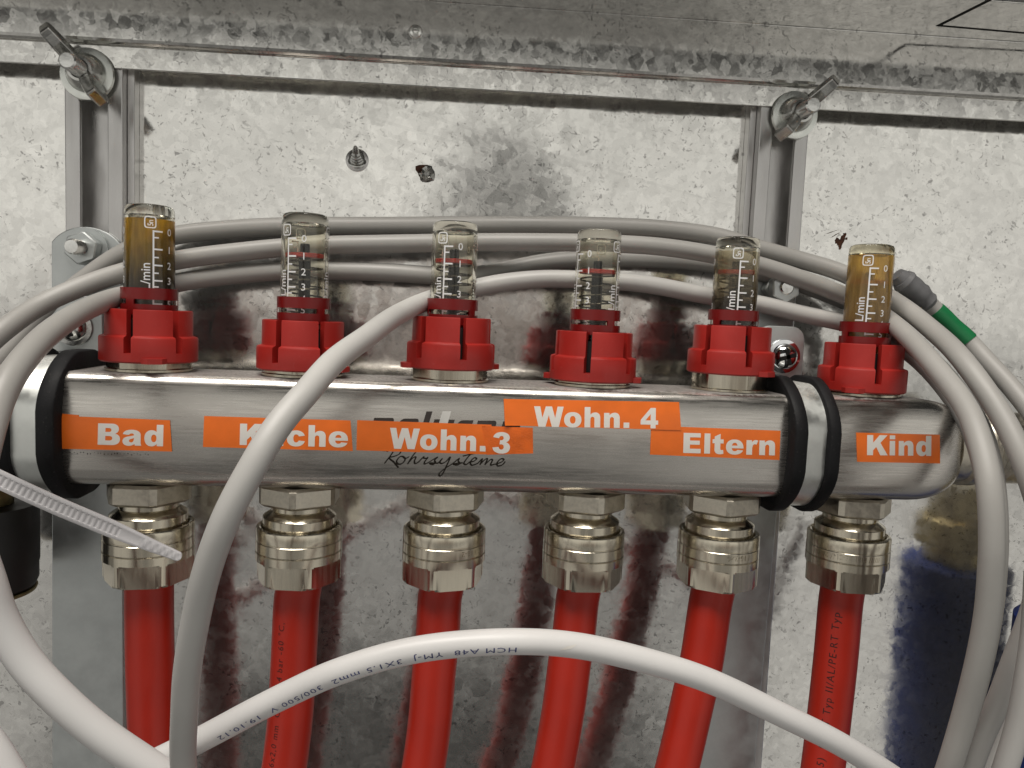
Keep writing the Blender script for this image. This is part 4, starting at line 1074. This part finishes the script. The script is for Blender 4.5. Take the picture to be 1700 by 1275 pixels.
# ================================================================== CABLE TIE
tp = [at(*p) for p in [(-60,768,-46),(-20,787,-44),(40,815,-42),(100,842,-40),(150,863,-38),(200,884,-36),(250,905,-34.5),(282,918,-33.5),(301,926,-33)]]
path = spline(tp, 0.27); n = len(path); cmp_ = []
b = MB(); vs = []; fs = []; L = 0; prev = path[0]
tot = sum((path[i]-path[i-1]).length for i in range(1, n))
lat = (0, 0.10, 0.2, 0.24, 0.76, 0.8, 0.90, 1.0)
for i, p in enumerate(path):
    if i: L += (p-prev).length; prev = p
    t_ = (path[min(i+1, n-1)]-path[max(i-1, 0)]).normalized(); vw = (CP-p).normalized()
    nn = (vw-t_*vw.dot(t_)); nn.normalize(); nn = (nn+t_.cross(nn)*0.25).normalized(); sd = t_.cross(nn)
    f = L/tot; w = 2.45 if f < 0.66 else 2.45-1.15*((f-0.66)/0.34)
    if f > 0.985: w *= max(0.35, math.sqrt(max(0, 1-((f-0.985)/0.015)**2)))
    ph = (L/1.55) % 1.0; ridge = 0.32*(1-abs(2*ph-1)) if f < 0.70 else (0.20*(1-abs(2*((L/2.2) % 1)-1)) if f > 0.80 else 0.0)
    for q in lat:
        h = 0.45 if q in (0, 1.0) else 0.62
        if 0.2 < q < 0.8: h = 0.30+ridge
        if f > 0.70 and 0.2 < q < 0.8: h = 0.55+ridge
        vs.append(p+sd*((q-0.5)*2*w)+nn*h)
    for q in (1.0, 0.0): vs.append(p+sd*((q-0.5)*2*w)-nn*0.5)
m_ = len(lat)+2
for i in range(n-1):
    for j in range(m_):
        a, c = i*m_+j, i*m_+(j+1) % m_; fs.append((a, c, c+m_, a+m_))
fs += [tuple(reversed(range(m_))), tuple(range((n-1)*m_, n*m_))]
b.add(vs, fs, True); o = b.build('cable_tie', 'tie', sharp=28)
tag(o, 'translucent ridged cable tie slanting across the lower left, its tip at the first fitting', 'cable tie')

# ================================================================== SCREW TIPS AND SCARS ON THE PANEL
s1 = at(593, 266, 40); t = empty('screw_tip', s1); tag(t, 'pointed screw tip poking out of the panel, left of a burred one', 'screw tip', 'screw tips poking through the panel')
b = MB(); b.lathe([(3.6, 0.02), (3.4, 0.25), (2.9, 0.4), (2.8, 1.0), (3.0, 1.6), (2.6, 2.0), (2.75, 2.8), (2.3, 3.2), (2.4, 4.0), (1.9, 4.4), (1.9, 5.2), (1.3, 5.8), (1.1, 7.2), (0.6, 8.8), (0.05, 9.6)], 24, axis='y')
o = b.build('thread', 'wing', t); o.rotation_euler = (math.radians(-22), 0, 0)
b = MB(); b.lathe([(4.4, 0.02), (4.1, 0.2), (2.5, 0.28)], 24, axis='y'); b.build('burr', 'rail', t)
s2 = at(709, 289, 40); t = empty('screw_tip', s2); tag(t, 'broken-off burred screw tip in the panel, beside a pointed one', 'screw tip', 'screw tips poking through the panel')
b = MB(); rq = random.Random(4); pts = []
prof_n = 18; vs = []; fs = []
for j, (r, y) in enumerate([(3.2, 0), (2.7, 0.8), (2.4, 2.2), (1.7, 2.4), (0.9, 1.6)]):
    for i in range(prof_n):
        a = 2*pi*i/prof_n; rr2 = r*(1+rq.uniform(-0.16, 0.16)); vs.append((rr2*math.cos(a), -y*(1+rq.uniform(-.3, .3)), rr2*math.sin(a)))
for j in range(4):
    for i in range(prof_n): a, c = j*prof_n+i, j*prof_n+(i+1) % prof_n; fs.append((a, c, c+prof_n, a+prof_n))
fs.append(tuple(range(4*prof_n, 5*prof_n))); b.add(vs, fs, False); b.build('thread', 'wing', t)
b = MB(); vs = [(0, -0.3, 0)]+[((2.2+rq.uniform(0, 1.4))*math.cos(2*pi*i/12)-1.6, -0.15, (2.0+rq.uniform(0, 1.2))*math.sin(2*pi*i/12)+1.2) for i in range(12)]
b.add(vs, [(0, 1+i, 1+(i+1) % 12) for i in range(12)], False); b.build('burr', 'rust', t)
# rusty drill scar on the right
rs = at(1397, 400, 40); b = MB(); rq = random.Random(9)
for (dx, dz, w, h, ro) in ((0, 0, 1.1, 3.2, 0.5), (-1.6, -0.2, 1.2, 1.4, 0.2), (1.2, 2.6, 0.7, 0.9, 0.9), (-0.3, -2.4, 0.5, 1.6, 0.4), (-3.0, 2.2, 0.15, 2.4, 1.0), (-4.6, 3.4, 0.12, 2.8, 1.2), (2.0, 1.0, 0.5, 0.6, 0.4)):
    vs = [(dx, -0.22, dz)]
    for i in range(14):
        a = 2*pi*i/14; e = 1+rq.uniform(-0.3, 0.3); x, z = w*e*math.cos(a), h*e*math.sin(a); vs.append((dx+x*math.cos(ro)+z*math.sin(ro), -0.06, dz-x*math.sin(ro)+z*math.cos(ro)))
    b.add(vs, [(0, 1+i, 1+(i+1) % 14) for i in range(14)], False)
o = b.build('rust_scar', 'rust', back_panel); o.matrix_parent_inverse = Matrix(); o.location = rs*S

# ================================================================== PIECES CUT BY THE FRAME
e = at(58, 900, 4); t = empty('drain_valve', (e.x-16.5, 4, e.z)); tag(t, 'black cylindrical valve body under the left end of the bar', 'valve')
b = MB(); b.lathe([(16.5, 13), (16.5, 5), (16.4, -7.2), (16.1, -8.4), (16.1, -13.5), (15.2, -15.6), (12, -16.2)], 56); b.build('grip', 'black', t)
b = MB(); b.lathe([(15.4, -16.25), (15.7, -16.6), (15.4, -17.4), (12, -17.5)], 56); b.build('brass_rim', 'brass', t)
b = MB(); b.lathe([(9, 13.05), (9, 24), (12, 25)], 32); b.build('neck', 'brass', t)
e = at(1685, 1090, 2); t = empty('blue_pipe', (e.x+28.5, 2, e.z)); tag(t, 'blue insulated pipe with a brass collar, just inside the right edge', 'pipe')
b = MB(); b.lathe([(22.5, 14), (24, 12.5), (24, -190)], 56); b.build('foam_sleeve', 'blue', t)
b = MB(); b.hexprism(20, 22, 36, 0.3, 1.0); b.build('union_nut', 'brass', t)
b = MB(); b.lathe([(15, 14.05), (15, 21.9)], 40); b.lathe([(14, 36.05), (14, 52)], 40); b.build('neck', 'brass', t)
────
WHAT YOU NEED TO DO ▸
Using the material above, return every line exactly as it appears, minus the pictures.

ANSWER TO THE EXERCISE ▸
Keep writing the Blender script for this image. This is part 4, starting at line 1074. This part finishes the script. The script is for Blender 4.5. Take the picture to be 1700 by 1275 pixels.
# ================================================================== CABLE TIE
tp = [at(*p) for p in [(-60,768,-46),(-20,787,-44),(40,815,-42),(100,842,-40),(150,863,-38),(200,884,-36),(250,905,-34.5),(282,918,-33.5),(301,926,-33)]]
path = spline(tp, 0.27); n = len(path); cmp_ = []
b = MB(); vs = []; fs = []; L = 0; prev = path[0]
tot = sum((path[i]-path[i-1]).length for i in range(1, n))
lat = (0, 0.10, 0.2, 0.24, 0.76, 0.8, 0.90, 1.0)
for i, p in enumerate(path):
    if i: L += (p-prev).length; prev = p
    t_ = (path[min(i+1, n-1)]-path[max(i-1, 0)]).normalized(); vw = (CP-p).normalized()
    nn = (vw-t_*vw.dot(t_)); nn.normalize(); nn = (nn+t_.cross(nn)*0.25).normalized(); sd = t_.cross(nn)
    f = L/tot; w = 2.45 if f < 0.66 else 2.45-1.15*((f-0.66)/0.34)
    if f > 0.985: w *= max(0.35, math.sqrt(max(0, 1-((f-0.985)/0.015)**2)))
    ph = (L/1.55) % 1.0; ridge = 0.32*(1-abs(2*ph-1)) if f < 0.70 else (0.20*(1-abs(2*((L/2.2) % 1)-1)) if f > 0.80 else 0.0)
    for q in lat:
        h = 0.45 if q in (0, 1.0) else 0.62
        if 0.2 < q < 0.8: h = 0.30+ridge
        if f > 0.70 and 0.2 < q < 0.8: h = 0.55+ridge
        vs.append(p+sd*((q-0.5)*2*w)+nn*h)
    for q in (1.0, 0.0): vs.append(p+sd*((q-0.5)*2*w)-nn*0.5)
m_ = len(lat)+2
for i in range(n-1):
    for j in range(m_):
        a, c = i*m_+j, i*m_+(j+1) % m_; fs.append((a, c, c+m_, a+m_))
fs += [tuple(reversed(range(m_))), tuple(range((n-1)*m_, n*m_))]
b.add(vs, fs, True); o = b.build('cable_tie', 'tie', sharp=28)
tag(o, 'translucent ridged cable tie slanting across the lower left, its tip at the first fitting', 'cable tie')

# ================================================================== SCREW TIPS AND SCARS ON THE PANEL
s1 = at(593, 266, 40); t = empty('screw_tip', s1); tag(t, 'pointed screw tip poking out of the panel, left of a burred one', 'screw tip', 'screw tips poking through the panel')
b = MB(); b.lathe([(3.6, 0.02), (3.4, 0.25), (2.9, 0.4), (2.8, 1.0), (3.0, 1.6), (2.6, 2.0), (2.75, 2.8), (2.3, 3.2), (2.4, 4.0), (1.9, 4.4), (1.9, 5.2), (1.3, 5.8), (1.1, 7.2), (0.6, 8.8), (0.05, 9.6)], 24, axis='y')
o = b.build('thread', 'wing', t); o.rotation_euler = (math.radians(-22), 0, 0)
b = MB(); b.lathe([(4.4, 0.02), (4.1, 0.2), (2.5, 0.28)], 24, axis='y'); b.build('burr', 'rail', t)
s2 = at(709, 289, 40); t = empty('screw_tip', s2); tag(t, 'broken-off burred screw tip in the panel, beside a pointed one', 'screw tip', 'screw tips poking through the panel')
b = MB(); rq = random.Random(4); pts = []
prof_n = 18; vs = []; fs = []
for j, (r, y) in enumerate([(3.2, 0), (2.7, 0.8), (2.4, 2.2), (1.7, 2.4), (0.9, 1.6)]):
    for i in range(prof_n):
        a = 2*pi*i/prof_n; rr2 = r*(1+rq.uniform(-0.16, 0.16)); vs.append((rr2*math.cos(a), -y*(1+rq.uniform(-.3, .3)), rr2*math.sin(a)))
for j in range(4):
    for i in range(prof_n): a, c = j*prof_n+i, j*prof_n+(i+1) % prof_n; fs.append((a, c, c+prof_n, a+prof_n))
fs.append(tuple(range(4*prof_n, 5*prof_n))); b.add(vs, fs, False); b.build('thread', 'wing', t)
b = MB(); vs = [(0, -0.3, 0)]+[((2.2+rq.uniform(0, 1.4))*math.cos(2*pi*i/12)-1.6, -0.15, (2.0+rq.uniform(0, 1.2))*math.sin(2*pi*i/12)+1.2) for i in range(12)]
b.add(vs, [(0, 1+i, 1+(i+1) % 12) for i in range(12)], False); b.build('burr', 'rust', t)
# rusty drill scar on the right
rs = at(1397, 400, 40); b = MB(); rq = random.Random(9)
for (dx, dz, w, h, ro) in ((0, 0, 1.1, 3.2, 0.5), (-1.6, -0.2, 1.2, 1.4, 0.2), (1.2, 2.6, 0.7, 0.9, 0.9), (-0.3, -2.4, 0.5, 1.6, 0.4), (-3.0, 2.2, 0.15, 2.4, 1.0), (-4.6, 3.4, 0.12, 2.8, 1.2), (2.0, 1.0, 0.5, 0.6, 0.4)):
    vs = [(dx, -0.22, dz)]
    for i in range(14):
        a = 2*pi*i/14; e = 1+rq.uniform(-0.3, 0.3); x, z = w*e*math.cos(a), h*e*math.sin(a); vs.append((dx+x*math.cos(ro)+z*math.sin(ro), -0.06, dz-x*math.sin(ro)+z*math.cos(ro)))
    b.add(vs, [(0, 1+i, 1+(i+1) % 14) for i in range(14)], False)
o = b.build('rust_scar', 'rust', back_panel); o.matrix_parent_inverse = Matrix(); o.location = rs*S

# ================================================================== PIECES CUT BY THE FRAME
e = at(58, 900, 4); t = empty('drain_valve', (e.x-16.5, 4, e.z)); tag(t, 'black cylindrical valve body under the left end of the bar', 'valve')
b = MB(); b.lathe([(16.5, 13), (16.5, 5), (16.4, -7.2), (16.1, -8.4), (16.1, -13.5), (15.2, -15.6), (12, -16.2)], 56); b.build('grip', 'black', t)
b = MB(); b.lathe([(15.4, -16.25), (15.7, -16.6), (15.4, -17.4), (12, -17.5)], 56); b.build('brass_rim', 'brass', t)
b = MB(); b.lathe([(9, 13.05), (9, 24), (12, 25)], 32); b.build('neck', 'brass', t)
e = at(1685, 1090, 2); t = empty('blue_pipe', (e.x+28.5, 2, e.z)); tag(t, 'blue insulated pipe with a brass collar, just inside the right edge', 'pipe')
b = MB(); b.lathe([(22.5, 14), (24, 12.5), (24, -190)], 56); b.build('foam_sleeve', 'blue', t)
b = MB(); b.hexprism(20, 22, 36, 0.3, 1.0); b.build('union_nut', 'brass', t)
b = MB(); b.lathe([(15, 14.05), (15, 21.9)], 40); b.lathe([(14, 36.05), (14, 52)], 40); b.build('neck', 'brass', t)